#### Records for the task:

==================================================

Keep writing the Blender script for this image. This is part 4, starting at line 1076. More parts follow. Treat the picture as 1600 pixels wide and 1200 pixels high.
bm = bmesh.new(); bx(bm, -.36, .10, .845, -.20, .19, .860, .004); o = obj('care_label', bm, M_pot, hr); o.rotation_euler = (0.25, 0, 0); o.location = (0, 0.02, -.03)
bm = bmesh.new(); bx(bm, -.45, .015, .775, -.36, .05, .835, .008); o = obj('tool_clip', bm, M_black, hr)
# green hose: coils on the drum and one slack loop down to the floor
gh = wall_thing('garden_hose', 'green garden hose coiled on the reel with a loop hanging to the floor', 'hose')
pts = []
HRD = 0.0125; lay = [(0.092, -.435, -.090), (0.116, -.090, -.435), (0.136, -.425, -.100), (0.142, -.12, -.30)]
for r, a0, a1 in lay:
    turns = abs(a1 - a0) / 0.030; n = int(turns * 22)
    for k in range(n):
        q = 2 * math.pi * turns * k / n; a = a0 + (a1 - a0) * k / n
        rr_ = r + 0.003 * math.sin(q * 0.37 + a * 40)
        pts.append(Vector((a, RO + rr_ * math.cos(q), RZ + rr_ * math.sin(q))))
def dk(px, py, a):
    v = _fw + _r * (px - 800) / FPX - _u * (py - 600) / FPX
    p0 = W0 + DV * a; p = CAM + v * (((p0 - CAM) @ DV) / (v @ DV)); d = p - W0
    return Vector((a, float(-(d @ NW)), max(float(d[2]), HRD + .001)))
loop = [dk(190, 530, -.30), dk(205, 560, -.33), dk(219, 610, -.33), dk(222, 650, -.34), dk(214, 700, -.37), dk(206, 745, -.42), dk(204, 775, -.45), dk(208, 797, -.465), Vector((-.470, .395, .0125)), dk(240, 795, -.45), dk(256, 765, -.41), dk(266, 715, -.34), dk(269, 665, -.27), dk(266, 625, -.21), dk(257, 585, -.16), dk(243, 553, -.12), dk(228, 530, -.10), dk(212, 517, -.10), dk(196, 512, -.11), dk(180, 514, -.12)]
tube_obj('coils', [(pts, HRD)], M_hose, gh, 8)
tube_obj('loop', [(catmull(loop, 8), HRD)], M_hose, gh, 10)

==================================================

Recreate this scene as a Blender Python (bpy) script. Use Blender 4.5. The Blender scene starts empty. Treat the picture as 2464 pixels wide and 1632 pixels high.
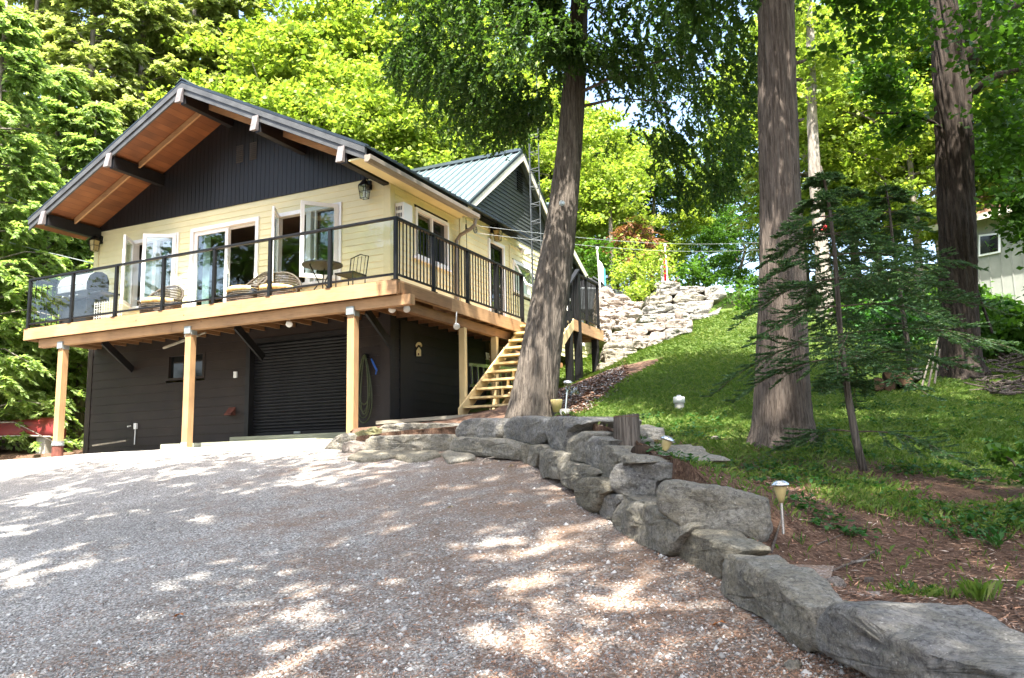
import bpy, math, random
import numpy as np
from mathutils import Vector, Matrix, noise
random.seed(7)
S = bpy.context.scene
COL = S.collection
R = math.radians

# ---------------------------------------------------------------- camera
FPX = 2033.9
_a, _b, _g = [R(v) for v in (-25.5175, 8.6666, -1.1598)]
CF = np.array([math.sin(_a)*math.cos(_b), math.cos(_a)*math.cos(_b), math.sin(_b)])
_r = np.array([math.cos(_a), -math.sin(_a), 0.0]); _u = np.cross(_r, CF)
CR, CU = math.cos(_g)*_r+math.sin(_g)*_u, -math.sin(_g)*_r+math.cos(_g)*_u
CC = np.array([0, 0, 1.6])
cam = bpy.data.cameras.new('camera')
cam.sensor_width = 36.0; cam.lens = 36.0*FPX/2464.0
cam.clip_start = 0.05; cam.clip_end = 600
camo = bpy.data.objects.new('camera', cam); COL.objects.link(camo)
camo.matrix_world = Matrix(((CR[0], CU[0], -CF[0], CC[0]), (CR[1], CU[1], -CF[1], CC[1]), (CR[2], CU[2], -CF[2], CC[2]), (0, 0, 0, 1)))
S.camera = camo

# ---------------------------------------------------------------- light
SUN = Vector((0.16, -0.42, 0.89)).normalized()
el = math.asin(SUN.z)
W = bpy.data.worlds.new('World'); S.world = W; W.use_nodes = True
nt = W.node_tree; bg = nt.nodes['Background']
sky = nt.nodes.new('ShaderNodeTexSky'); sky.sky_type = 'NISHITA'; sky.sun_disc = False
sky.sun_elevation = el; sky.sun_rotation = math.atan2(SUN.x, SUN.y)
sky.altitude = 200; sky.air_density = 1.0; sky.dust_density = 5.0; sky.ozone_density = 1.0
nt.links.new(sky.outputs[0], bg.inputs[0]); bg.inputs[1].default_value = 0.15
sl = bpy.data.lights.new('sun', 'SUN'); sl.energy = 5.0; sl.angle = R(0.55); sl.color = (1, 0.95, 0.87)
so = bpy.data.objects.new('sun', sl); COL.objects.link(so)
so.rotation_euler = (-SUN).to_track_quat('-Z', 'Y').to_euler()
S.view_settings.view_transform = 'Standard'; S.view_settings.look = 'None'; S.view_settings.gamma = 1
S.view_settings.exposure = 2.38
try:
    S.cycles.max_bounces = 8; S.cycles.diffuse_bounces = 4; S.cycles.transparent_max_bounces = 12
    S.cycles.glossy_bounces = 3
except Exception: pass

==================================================

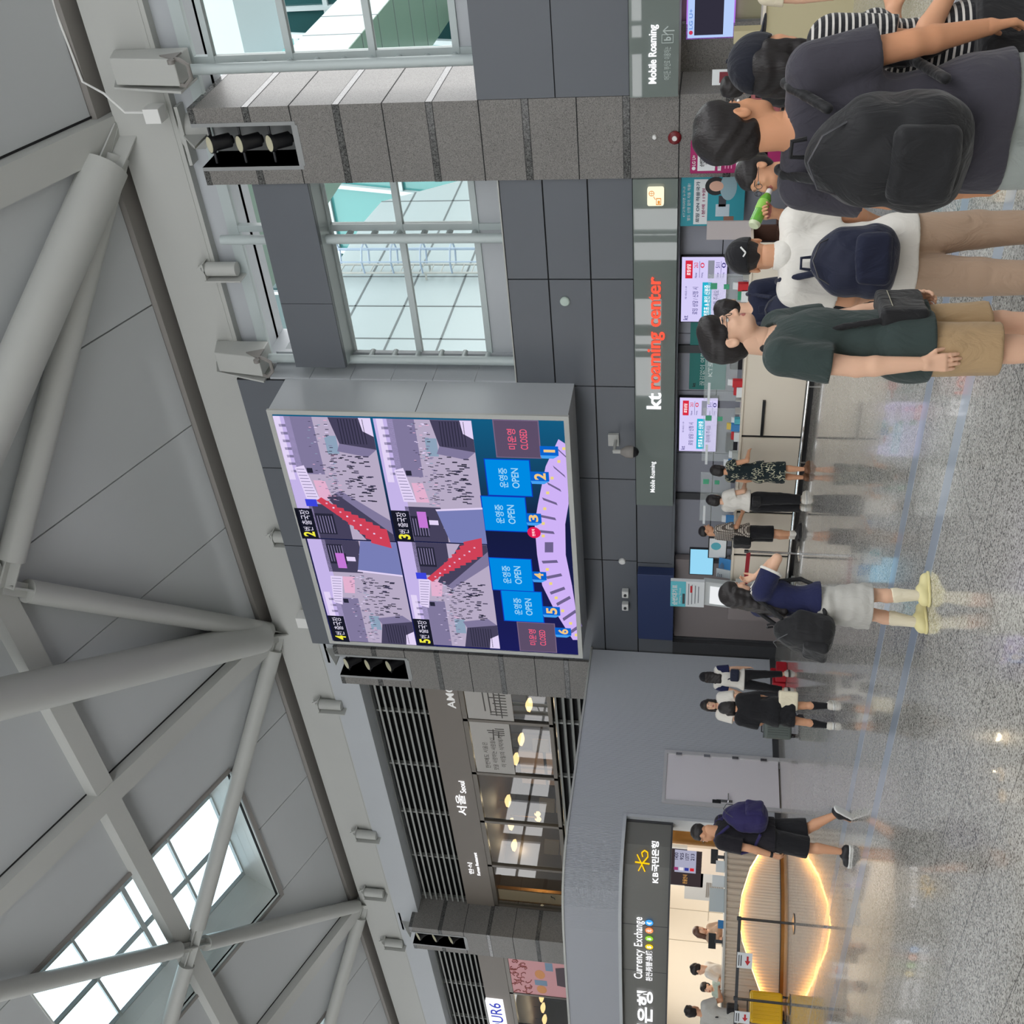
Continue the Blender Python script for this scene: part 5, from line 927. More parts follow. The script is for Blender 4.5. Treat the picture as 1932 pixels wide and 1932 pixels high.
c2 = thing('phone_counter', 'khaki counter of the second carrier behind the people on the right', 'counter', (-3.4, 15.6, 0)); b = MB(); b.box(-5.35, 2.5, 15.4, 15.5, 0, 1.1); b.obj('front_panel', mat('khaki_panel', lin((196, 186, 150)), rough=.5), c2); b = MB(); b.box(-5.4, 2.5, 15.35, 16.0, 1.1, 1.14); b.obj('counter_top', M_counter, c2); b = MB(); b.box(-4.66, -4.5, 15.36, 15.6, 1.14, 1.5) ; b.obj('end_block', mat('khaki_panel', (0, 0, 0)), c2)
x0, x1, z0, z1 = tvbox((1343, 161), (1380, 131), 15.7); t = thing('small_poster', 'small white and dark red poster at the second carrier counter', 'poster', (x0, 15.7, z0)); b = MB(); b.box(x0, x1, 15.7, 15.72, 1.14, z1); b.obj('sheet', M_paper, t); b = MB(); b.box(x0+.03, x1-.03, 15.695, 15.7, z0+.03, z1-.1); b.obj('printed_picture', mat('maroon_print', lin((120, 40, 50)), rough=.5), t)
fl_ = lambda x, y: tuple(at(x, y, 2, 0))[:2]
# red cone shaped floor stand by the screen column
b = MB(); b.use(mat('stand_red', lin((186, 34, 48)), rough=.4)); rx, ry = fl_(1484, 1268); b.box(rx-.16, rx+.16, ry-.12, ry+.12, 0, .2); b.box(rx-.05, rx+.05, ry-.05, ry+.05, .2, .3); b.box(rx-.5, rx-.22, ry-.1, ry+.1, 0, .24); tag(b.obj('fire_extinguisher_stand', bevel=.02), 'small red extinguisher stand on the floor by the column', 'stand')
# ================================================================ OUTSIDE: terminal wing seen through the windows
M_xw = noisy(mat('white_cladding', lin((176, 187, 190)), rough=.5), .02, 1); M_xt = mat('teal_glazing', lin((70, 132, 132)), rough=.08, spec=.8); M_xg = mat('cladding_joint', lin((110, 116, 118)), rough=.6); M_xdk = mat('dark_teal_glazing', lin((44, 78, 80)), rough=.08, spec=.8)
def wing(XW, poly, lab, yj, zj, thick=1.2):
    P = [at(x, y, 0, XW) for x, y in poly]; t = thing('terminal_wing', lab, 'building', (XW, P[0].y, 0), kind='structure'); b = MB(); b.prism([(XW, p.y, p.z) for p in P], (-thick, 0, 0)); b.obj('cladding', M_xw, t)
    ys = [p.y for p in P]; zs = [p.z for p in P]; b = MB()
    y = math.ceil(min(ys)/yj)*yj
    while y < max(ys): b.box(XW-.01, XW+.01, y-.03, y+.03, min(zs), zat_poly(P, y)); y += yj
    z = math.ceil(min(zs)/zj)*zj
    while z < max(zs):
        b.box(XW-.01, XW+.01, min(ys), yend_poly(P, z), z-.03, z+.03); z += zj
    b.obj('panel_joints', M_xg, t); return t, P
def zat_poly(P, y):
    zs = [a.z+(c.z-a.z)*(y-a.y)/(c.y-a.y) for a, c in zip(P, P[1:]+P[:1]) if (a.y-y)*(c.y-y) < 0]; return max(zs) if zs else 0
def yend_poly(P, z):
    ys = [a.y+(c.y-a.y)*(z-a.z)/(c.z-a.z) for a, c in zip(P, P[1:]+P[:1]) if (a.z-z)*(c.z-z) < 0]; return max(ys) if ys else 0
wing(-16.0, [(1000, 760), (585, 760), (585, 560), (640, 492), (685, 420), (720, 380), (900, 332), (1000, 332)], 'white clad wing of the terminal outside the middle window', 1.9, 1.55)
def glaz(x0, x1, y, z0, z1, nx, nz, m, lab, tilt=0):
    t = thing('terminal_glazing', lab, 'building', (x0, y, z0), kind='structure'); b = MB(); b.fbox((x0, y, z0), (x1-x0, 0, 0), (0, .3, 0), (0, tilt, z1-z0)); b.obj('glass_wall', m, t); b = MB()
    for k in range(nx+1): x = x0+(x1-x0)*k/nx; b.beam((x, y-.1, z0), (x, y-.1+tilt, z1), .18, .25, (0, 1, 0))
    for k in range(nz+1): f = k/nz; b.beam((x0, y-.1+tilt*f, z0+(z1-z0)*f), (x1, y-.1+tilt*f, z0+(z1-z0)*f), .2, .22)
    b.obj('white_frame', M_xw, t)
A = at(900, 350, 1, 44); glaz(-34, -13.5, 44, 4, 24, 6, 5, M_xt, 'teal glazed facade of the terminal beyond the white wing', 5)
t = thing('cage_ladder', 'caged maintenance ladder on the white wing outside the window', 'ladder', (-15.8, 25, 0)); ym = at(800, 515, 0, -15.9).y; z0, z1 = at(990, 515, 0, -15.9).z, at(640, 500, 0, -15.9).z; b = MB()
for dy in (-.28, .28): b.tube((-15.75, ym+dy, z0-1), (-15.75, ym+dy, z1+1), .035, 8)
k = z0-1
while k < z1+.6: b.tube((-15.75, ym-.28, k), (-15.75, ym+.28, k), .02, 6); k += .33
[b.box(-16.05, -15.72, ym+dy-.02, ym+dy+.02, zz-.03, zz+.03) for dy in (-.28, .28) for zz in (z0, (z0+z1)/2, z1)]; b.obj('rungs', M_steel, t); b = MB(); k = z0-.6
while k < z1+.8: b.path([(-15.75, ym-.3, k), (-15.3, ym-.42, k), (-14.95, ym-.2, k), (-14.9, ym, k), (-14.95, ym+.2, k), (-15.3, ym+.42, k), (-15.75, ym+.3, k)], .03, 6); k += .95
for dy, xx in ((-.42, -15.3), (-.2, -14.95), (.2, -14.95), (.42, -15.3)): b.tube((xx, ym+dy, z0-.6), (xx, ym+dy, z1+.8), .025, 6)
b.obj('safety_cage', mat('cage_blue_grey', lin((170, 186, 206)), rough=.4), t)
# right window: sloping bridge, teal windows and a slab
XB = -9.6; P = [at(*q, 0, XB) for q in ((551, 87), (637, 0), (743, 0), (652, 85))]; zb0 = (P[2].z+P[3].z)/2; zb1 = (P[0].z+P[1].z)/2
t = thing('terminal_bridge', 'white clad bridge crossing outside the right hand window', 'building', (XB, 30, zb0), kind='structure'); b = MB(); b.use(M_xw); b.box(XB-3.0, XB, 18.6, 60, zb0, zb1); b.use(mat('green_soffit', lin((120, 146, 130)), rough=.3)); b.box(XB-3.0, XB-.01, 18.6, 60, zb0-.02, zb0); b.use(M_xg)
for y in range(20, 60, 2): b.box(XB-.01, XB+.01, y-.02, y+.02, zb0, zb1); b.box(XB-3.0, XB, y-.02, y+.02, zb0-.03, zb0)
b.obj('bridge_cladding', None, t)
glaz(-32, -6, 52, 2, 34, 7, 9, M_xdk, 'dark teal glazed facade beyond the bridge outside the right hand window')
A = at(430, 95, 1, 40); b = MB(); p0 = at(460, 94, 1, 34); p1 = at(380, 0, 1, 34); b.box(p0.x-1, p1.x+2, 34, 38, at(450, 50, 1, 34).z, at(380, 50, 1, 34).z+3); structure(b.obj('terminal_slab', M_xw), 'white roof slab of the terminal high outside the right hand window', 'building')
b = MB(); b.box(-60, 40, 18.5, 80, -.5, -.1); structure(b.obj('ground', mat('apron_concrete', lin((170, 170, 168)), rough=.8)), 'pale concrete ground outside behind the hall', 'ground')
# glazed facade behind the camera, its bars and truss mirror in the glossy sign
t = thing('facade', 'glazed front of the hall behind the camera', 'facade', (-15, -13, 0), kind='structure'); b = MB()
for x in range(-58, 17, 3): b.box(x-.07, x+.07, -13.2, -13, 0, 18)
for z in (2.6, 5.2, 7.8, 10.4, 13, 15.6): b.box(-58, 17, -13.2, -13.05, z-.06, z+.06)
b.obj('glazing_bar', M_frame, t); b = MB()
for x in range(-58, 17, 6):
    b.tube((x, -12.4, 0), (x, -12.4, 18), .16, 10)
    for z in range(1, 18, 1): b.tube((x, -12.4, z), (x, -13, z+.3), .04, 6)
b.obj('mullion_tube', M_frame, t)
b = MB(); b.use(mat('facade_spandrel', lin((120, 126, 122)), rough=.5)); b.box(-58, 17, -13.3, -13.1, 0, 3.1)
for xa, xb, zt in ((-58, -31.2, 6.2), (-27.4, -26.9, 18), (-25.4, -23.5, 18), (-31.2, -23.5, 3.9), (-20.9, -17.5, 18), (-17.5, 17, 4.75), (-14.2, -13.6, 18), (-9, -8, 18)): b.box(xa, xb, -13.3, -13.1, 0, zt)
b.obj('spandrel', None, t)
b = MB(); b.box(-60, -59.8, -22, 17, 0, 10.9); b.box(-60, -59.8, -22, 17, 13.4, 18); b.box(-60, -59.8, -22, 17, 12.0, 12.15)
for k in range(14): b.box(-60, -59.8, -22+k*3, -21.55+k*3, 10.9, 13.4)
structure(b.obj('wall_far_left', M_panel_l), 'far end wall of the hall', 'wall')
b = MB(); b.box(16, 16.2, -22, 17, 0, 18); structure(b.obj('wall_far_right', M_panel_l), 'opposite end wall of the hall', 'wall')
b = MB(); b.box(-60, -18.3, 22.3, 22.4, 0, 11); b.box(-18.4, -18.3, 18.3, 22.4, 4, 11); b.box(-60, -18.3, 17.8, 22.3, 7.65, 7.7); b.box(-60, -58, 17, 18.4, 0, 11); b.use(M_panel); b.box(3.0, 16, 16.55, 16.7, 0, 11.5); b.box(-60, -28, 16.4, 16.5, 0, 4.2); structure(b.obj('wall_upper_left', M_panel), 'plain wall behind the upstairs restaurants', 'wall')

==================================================

#### Instructions for the task:
Set down the lines running from the one with "Recreate this scene" through the one with "S.camera = camo", both ends kept, exactly and with no pictures.

#### The reply:
Recreate this scene as a Blender Python (bpy) script. Use Blender 4.5. The Blender scene starts empty. Treat the picture as 2464 pixels wide and 1632 pixels high.
import bpy, math, random
import numpy as np
from mathutils import Vector, Matrix, noise
random.seed(7)
S = bpy.context.scene
COL = S.collection
R = math.radians

# ---------------------------------------------------------------- camera
FPX = 2033.9
_a, _b, _g = [R(v) for v in (-25.5175, 8.6666, -1.1598)]
CF = np.array([math.sin(_a)*math.cos(_b), math.cos(_a)*math.cos(_b), math.sin(_b)])
_r = np.array([math.cos(_a), -math.sin(_a), 0.0]); _u = np.cross(_r, CF)
CR, CU = math.cos(_g)*_r+math.sin(_g)*_u, -math.sin(_g)*_r+math.cos(_g)*_u
CC = np.array([0, 0, 1.6])
cam = bpy.data.cameras.new('camera')
cam.sensor_width = 36.0; cam.lens = 36.0*FPX/2464.0
cam.clip_start = 0.05; cam.clip_end = 600
camo = bpy.data.objects.new('camera', cam); COL.objects.link(camo)
camo.matrix_world = Matrix(((CR[0], CU[0], -CF[0], CC[0]), (CR[1], CU[1], -CF[1], CC[1]), (CR[2], CU[2], -CF[2], CC[2]), (0, 0, 0, 1)))
S.camera = camo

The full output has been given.